The mood among expatriates in Riyadh remained somber Friday. Friday is a holiday and several groups held barbecues within compound walls. But it is only a week since the beheading of US engineer Paul Johnson, and there is genuine fear of being shot at or kidnapped.
The expats have not been comforted by the Saudi government's offer to allow them to carry guns for their own protection.
In one compound in the Saudi capital, nerves were not helped by a double murder on Thursday night although, for once, it was not related to al-Qaeda's terrorist network.
The atmosphere is comparatively relaxed in Jeddah, on the Red Sea, where the government established its summer base last week for its four-month annual escape from the heat of the capital.

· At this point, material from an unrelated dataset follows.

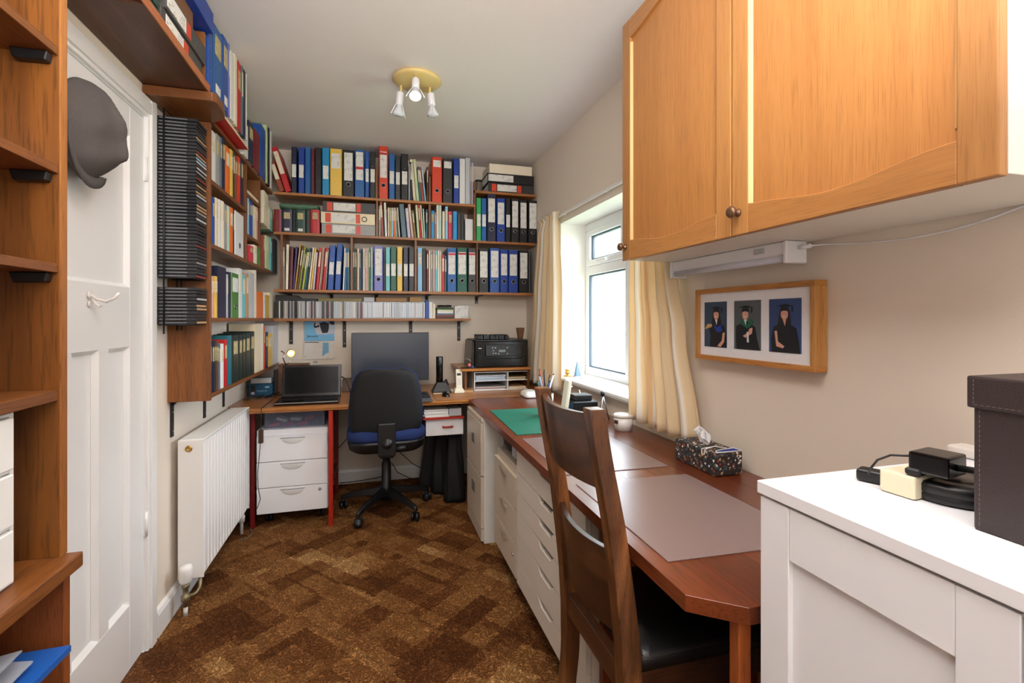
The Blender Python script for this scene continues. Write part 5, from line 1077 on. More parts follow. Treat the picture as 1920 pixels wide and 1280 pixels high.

Ministers remain cautious in public, but in private are optimistic. There is a feeling that the worst is behind them, because of last week's killing of the senior al-Qaeda operative Abdelaziz al-Muqrin.
One official said: "Prince Sultan [the defense minister] will not say this, but with the killing [of Muqrin] we have taken the edge off al-Qaeda for the summer."
This view could turn out to be premature, and it is not one shared by the expats, many of whom remain intent on leaving.
Not since the House of Saud founded this ultra-orthodox Islamic kingdom in 1932 has the future of the country been so uncertain. "The jury is out," said one western diplomat.
Corruption
Al-Qaeda, which sprang out of Saudi Arabian soil, is only one of the challenges confronting this absolute monarchy. In-fighting in the royal family has raised doubts about an orderly succession.
King Fahd, the ruler since 1982, is 82 years old and has been incapacitated since he suffered a stroke a decade ago. There is enormous resentment at the extravagances of the royal family: Some call it patronage, others corruption.
Estimates of how much of the national oil earnings the royal family receives vary between 10 percent and 40 percent. A journalist, one of the growing number of Saudis pressing for reform, said: "There are lots of social ills. You have corruption; people eating the fat of the land."
Such criticism comes on top of a dangerous demographic imbalance, in which more than 60 percent of the population is under 18.
Resentment
Unemployment is at least 15 percent and the education system is a shambles. It is against this background that sympathy has grown in the poorer parts of Riyadh and elsewhere in Saudi for al-Qaeda, whose twin objectives are the removal of westerners from the Arabian peninsula and the overthrow of the House of Saud.
Al-Qaeda has been helped by widespread resentment, even among the most moderate of Saudis, at the US and Britain for the occupation of Iraq, support for Israel and failure to help the Palestinians.
Jamal Khashoggi, an adviser to the Saudi ambassador to London, Prince Turki al-Faisal, and a former editor of the newspaper al Watan, warned against seeing al-Qaeda as a forerunner to revolution.
Khashoggi, who was in Jeddah this week, said: "It is not an insurgency. They are small in number but dangerous. There were only four at Khobar but we saw what they can do."